» Source excerpt
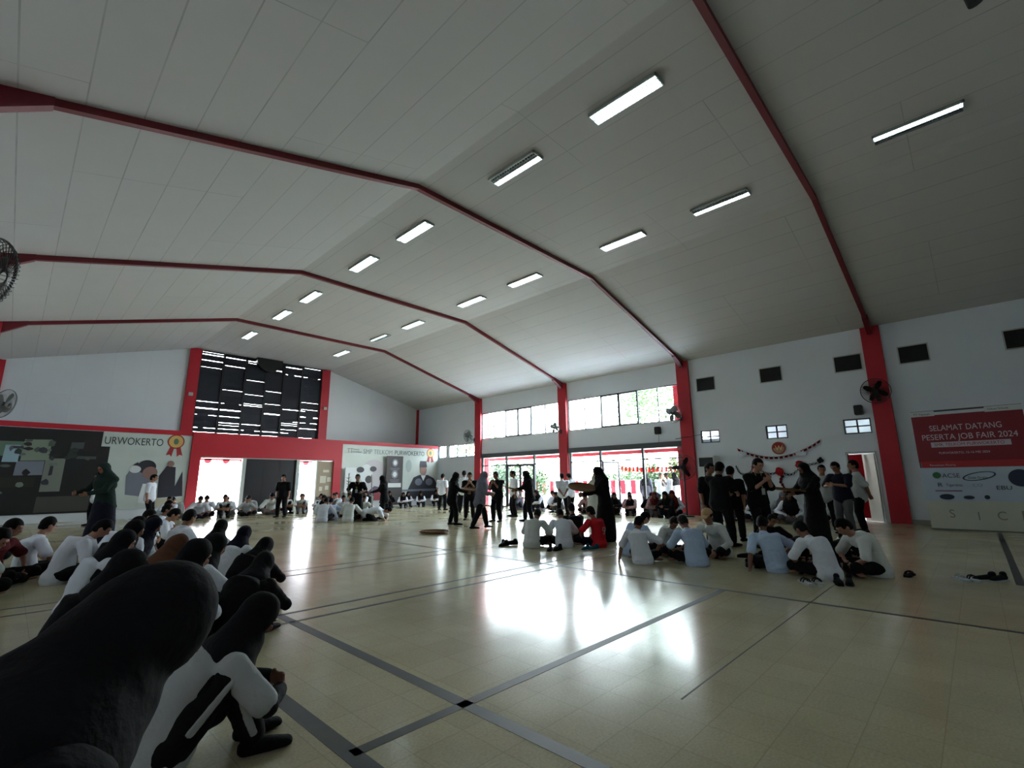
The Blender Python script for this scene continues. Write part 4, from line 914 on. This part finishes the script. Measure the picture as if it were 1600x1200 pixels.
# lanyards (worn on the chest)
def lanyard(px, py, face, h, label, m_='pale'):
    d_ = Vector((math.cos(R(face)), math.sin(R(face)), 0)); s_ = Vector((-d_.y, d_.x, 0)); c_ = Vector((px, py, 0))
    r = empty('lanyard', label, 'lanyard', c_, 0)
    b = B()
    for q in (-1, 1): cyl(b, d_*.075+s_*.075*q+Vector((0, 0, h*.83)), d_*.155+Vector((0, 0, h*.66)), .007, seg=6)
    obj('strap', b, mat('lanyard yellow', (.72, .62, .28), .6), r)
    b = B(); q = d_*.165+Vector((0, 0, h*.62)); 
    vs = [b.verts.new(q+s_*a_+Vector((0, 0, z_))) for a_, z_ in ((-.04, -.06), (.04, -.06), (.04, .06), (-.04, .06))]; b.faces.new(vs); bmesh.ops.solidify(b, geom=b.faces[:], thickness=.004); obj('card', b, PWH, r)
lanyard(8.66, 16.0, 230, 1.58, 'yellow lanyard on the person with leafy stalks')
lanyard(9.40, 15.40, 150, 1.5, 'lanyard with white card on the stick holder by the roll-up banner')
lanyard(11.11, 12.72, 225, 1.6, 'yellow lanyard on the black shirt left of the grey hijab')
lanyard(10.05, 3.10, 240, 1.67, 'pale lanyard on the person with hands raised to the chin')

# front seated groups
G1 = 'students seated in the small circle in the middle'; G2 = 'students seated in the circle left of the shoes'; G3 = 'students seated in the front right circle'
person('cross_b', 7.25, 6.45, 20, 'person in white shirt sitting at the left end of the group with the red jersey', h=.72, shirt='offwhite')
person('cross_b', 7.66, 5.97, 50, 'person in white shirt seen from behind, left of the red jersey', h=.72, shirt='white')
person('knees_b', 8.51, 6.30, 60, 'person in black sitting between the white back and the red jersey', h=.80, shirt='black')
jp = person('cross_up_b', 8.12, 5.48, 82, 'person in red and white jersey sitting on the floor, legs to the left', h=.77, shirt='red', bottom='navy')
person('cross_b', 7.69, 4.55, 330, 'person in pale blue shirt at the back left of the circle with the tan cap', h=.72, shirt='paleblue', skin=1)
person('cross_side_b', 6.98, 3.92, 20, 'person in white shirt leaning on one arm, left front of the tan cap circle', h=.70)
person('cross_b', 8.1, 4.07, 236, 'person in white shirt facing the camera with head bowed, left of the tan cap', h=.66, shirt='offwhite')
person('cross_b', 7.35, 3.22, 52, 'person in white shirt with small neck logo, back turned to the camera', h=.72, shirt='paleblue')
person('cross_cap', 8.45, 3.28, 172, 'person in tan cap and pale hooded top bending over the circle', h=.80, shirt='offwhite', skin=1)
person('cross_up_b', 9.3, 2.75, 220, 'person with dark hair at the back of the front right circle', h=.68, shirt='black')
person('cross_side_b', 7.6, 2.17, 40, 'broad person in white shirt leaning on the left arm in the front right circle', h=.74, shirt='paleblue')
person('cross_b', 8.55, 2.12, 215, 'person with bowed dark head between two white backs', h=.55, shirt='black')
person('cross_b', 7.5, 1.56, 62, 'person in crumpled white shirt with hidden head, front of the right circle', h=.70, shirt='white')
person('cross_b', 8.7, 1.6, 200, 'small dark head low inside the front right circle', h=.52, shirt='black')
person('cross_b', 8.12, 1.12, 128, 'person in white shirt facing left at the right end of the circle', h=.74, shirt='offwhite', skin=1)
person('cross_b', 9.1, 1.36, 150, 'person in white half hidden at the far right of the circle', h=.66, shirt='offwhite')
b = B()
text('jersey_number', '9', (-.08, -.175, .28), .24, CLOTH['pink'], jp, 'local', 1.0, .004)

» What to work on
Take the listing and print it again exactly, but without any pictures.

» Finished answer
The Blender Python script for this scene continues. Write part 4, from line 914 on. This part finishes the script. Measure the picture as if it were 1600x1200 pixels.
# lanyards (worn on the chest)
def lanyard(px, py, face, h, label, m_='pale'):
    d_ = Vector((math.cos(R(face)), math.sin(R(face)), 0)); s_ = Vector((-d_.y, d_.x, 0)); c_ = Vector((px, py, 0))
    r = empty('lanyard', label, 'lanyard', c_, 0)
    b = B()
    for q in (-1, 1): cyl(b, d_*.075+s_*.075*q+Vector((0, 0, h*.83)), d_*.155+Vector((0, 0, h*.66)), .007, seg=6)
    obj('strap', b, mat('lanyard yellow', (.72, .62, .28), .6), r)
    b = B(); q = d_*.165+Vector((0, 0, h*.62)); 
    vs = [b.verts.new(q+s_*a_+Vector((0, 0, z_))) for a_, z_ in ((-.04, -.06), (.04, -.06), (.04, .06), (-.04, .06))]; b.faces.new(vs); bmesh.ops.solidify(b, geom=b.faces[:], thickness=.004); obj('card', b, PWH, r)
lanyard(8.66, 16.0, 230, 1.58, 'yellow lanyard on the person with leafy stalks')
lanyard(9.40, 15.40, 150, 1.5, 'lanyard with white card on the stick holder by the roll-up banner')
lanyard(11.11, 12.72, 225, 1.6, 'yellow lanyard on the black shirt left of the grey hijab')
lanyard(10.05, 3.10, 240, 1.67, 'pale lanyard on the person with hands raised to the chin')

# front seated groups
G1 = 'students seated in the small circle in the middle'; G2 = 'students seated in the circle left of the shoes'; G3 = 'students seated in the front right circle'
person('cross_b', 7.25, 6.45, 20, 'person in white shirt sitting at the left end of the group with the red jersey', h=.72, shirt='offwhite')
person('cross_b', 7.66, 5.97, 50, 'person in white shirt seen from behind, left of the red jersey', h=.72, shirt='white')
person('knees_b', 8.51, 6.30, 60, 'person in black sitting between the white back and the red jersey', h=.80, shirt='black')
jp = person('cross_up_b', 8.12, 5.48, 82, 'person in red and white jersey sitting on the floor, legs to the left', h=.77, shirt='red', bottom='navy')
person('cross_b', 7.69, 4.55, 330, 'person in pale blue shirt at the back left of the circle with the tan cap', h=.72, shirt='paleblue', skin=1)
person('cross_side_b', 6.98, 3.92, 20, 'person in white shirt leaning on one arm, left front of the tan cap circle', h=.70)
person('cross_b', 8.1, 4.07, 236, 'person in white shirt facing the camera with head bowed, left of the tan cap', h=.66, shirt='offwhite')
person('cross_b', 7.35, 3.22, 52, 'person in white shirt with small neck logo, back turned to the camera', h=.72, shirt='paleblue')
person('cross_cap', 8.45, 3.28, 172, 'person in tan cap and pale hooded top bending over the circle', h=.80, shirt='offwhite', skin=1)
person('cross_up_b', 9.3, 2.75, 220, 'person with dark hair at the back of the front right circle', h=.68, shirt='black')
person('cross_side_b', 7.6, 2.17, 40, 'broad person in white shirt leaning on the left arm in the front right circle', h=.74, shirt='paleblue')
person('cross_b', 8.55, 2.12, 215, 'person with bowed dark head between two white backs', h=.55, shirt='black')
person('cross_b', 7.5, 1.56, 62, 'person in crumpled white shirt with hidden head, front of the right circle', h=.70, shirt='white')
person('cross_b', 8.7, 1.6, 200, 'small dark head low inside the front right circle', h=.52, shirt='black')
person('cross_b', 8.12, 1.12, 128, 'person in white shirt facing left at the right end of the circle', h=.74, shirt='offwhite', skin=1)
person('cross_b', 9.1, 1.36, 150, 'person in white half hidden at the far right of the circle', h=.66, shirt='offwhite')
b = B()
text('jersey_number', '9', (-.08, -.175, .28), .24, CLOTH['pink'], jp, 'local', 1.0, .004)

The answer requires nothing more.